Montag, 26. Februar 2024

"Deutschland schmiert ab" titelt die Frankfurter Allgemeine Sonntagszeitung" (25.2.2024). Ist es so schlimm? (Das methodische Problem des Journalismus; Beobachtung der Beobachter, 103))

Das Verbum abschmieren habe ich schon lange nicht mehr gelesen oder gehört. Ich kenne es aus dem Schülertalltag: etwas wird abgekupfert/abgeschrieben. Ein Diebstahl in Not. Wenn ein Flugzeug abschmiert, ist es in Not, und es ist unwahrscheinlich, dass der Pilot oder die Pilotin es abfängt. Aus dem Hollywood-Kino der 50er wissen wir: es klappt. Tom Cruise kann es auch. Aber die Bundesrepublik Deutschland? Abschmieren? Es gibt noch das Abschmieren im produktiven Sinne: das Auftragen & Einfetten empfindlicher Verschleißteile des Automobils. Das ist allerdings aus der Mode gekommen. Heutzutage sind die empfindlichen Bereiche verkapselt. Die Hände bleiben sauber. 
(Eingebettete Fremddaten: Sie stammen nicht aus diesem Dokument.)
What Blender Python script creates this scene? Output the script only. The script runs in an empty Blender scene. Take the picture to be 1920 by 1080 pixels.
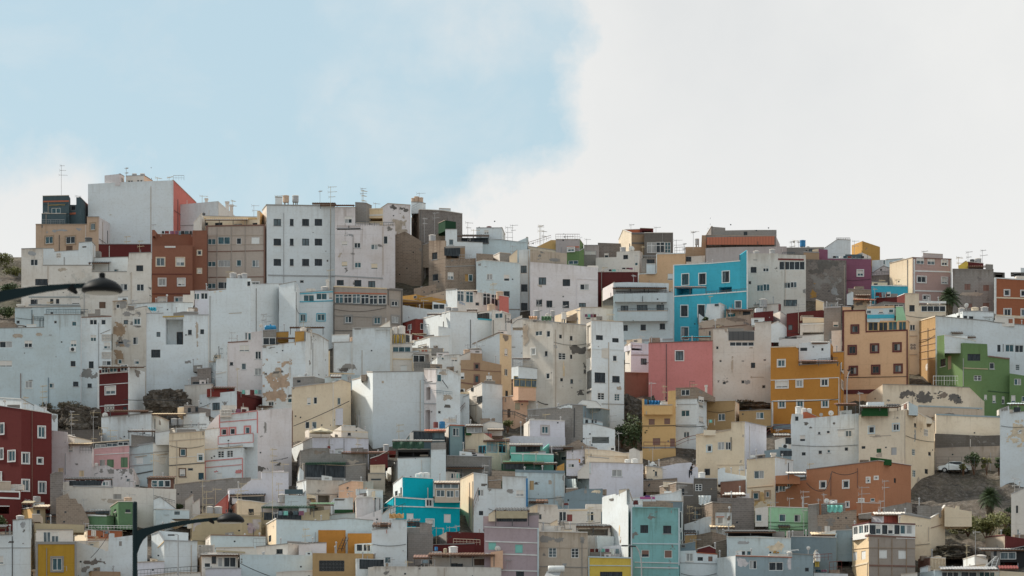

Der Autor des alarmierenden Befundes ist Patrick Bernau. Er kennt die Praxis der fettigen Hände nicht mehr. Möglicherweise ist er zuviel ins Kino gegangen. So schreibt er:  Unserer Wirtschaft geht es schlecht. Daran ist nicht nicht nur die Politik schuld. Stimmt das? Die Prognose für das Wirtschaftswachstum in diesem Jahr beträgt laut der Einschätzung unserer  Regierung: 0,2 Prozent. Ist das Abschmieren? Wohl kaum. Patrick Bernau hat einen Text der Besorgnis geschrieben. Warum schlägt er einen solchen Ton an?

Die Printmedien sind unter Druck. Sie sind teuer - das Jahres-Abo der F.A.Z. kostet mit der F.A.S. runde eintausend Euro - und schrumpfen. Die Konkurrenz ist enorm: Wer ist der erste mit den schlechten Nachrichten? Die journalistischen Medien sind in der Krise: sie sind eingestimmt - natürlich mit Ausnahmen - auf das miserable Votum für die Arbeit unserer Regierung. Sie lamentieren und jammern die Grundmelodie: Wir wissen nicht mehr weiter; unsere Gegenwart ist zu komplex; wir haben keine Idee von unserer Zukunft. Das methodisch gepflegte Bescheidwissen zerbröselt. Unsere Zukunft ist offen. Wer trifft die besten Entscheidungen?  Das wissen wir nicht. Wir müssen gründlich überlegen. Anders geht es nicht. Unsere schlauen Journalisten müssen die Klappe halten und nicht den Anschein Bescheid zu wissen weiter hochhalten. Das geht natürlich gegen das Geschäft. Sie sollten Fragen stellen. Das reicht.

Abschmieren wäre nicht schlecht - im übertragenen Sinne: Es ist an der Zeit, die Merkel-Jahre gründlich abzurechnen und zu verstehen, wie sie journalistisch durchgewunken wurden: wie die idiotische Alternativlosigkeit durchgehen konnte und wieso an unsere Zukunft so wenig gedacht wurde. Die Planlosigkeit der alten Regierung ist skandalös. Für deren Durchwurschteln zahlen wir jetzt. Redliche Handarbeit ist von nöten. Ohne sich die Hände schmutzig zu machen, kommt man nicht voran.  Mogeln gilt nicht. Wer sagt es? Wir warten auf die Wahrheit. Es wird teuer und ungemütlich. Eine Überholung steht an. Wer macht sich richtig schmutzig und holt sich fettige Hände?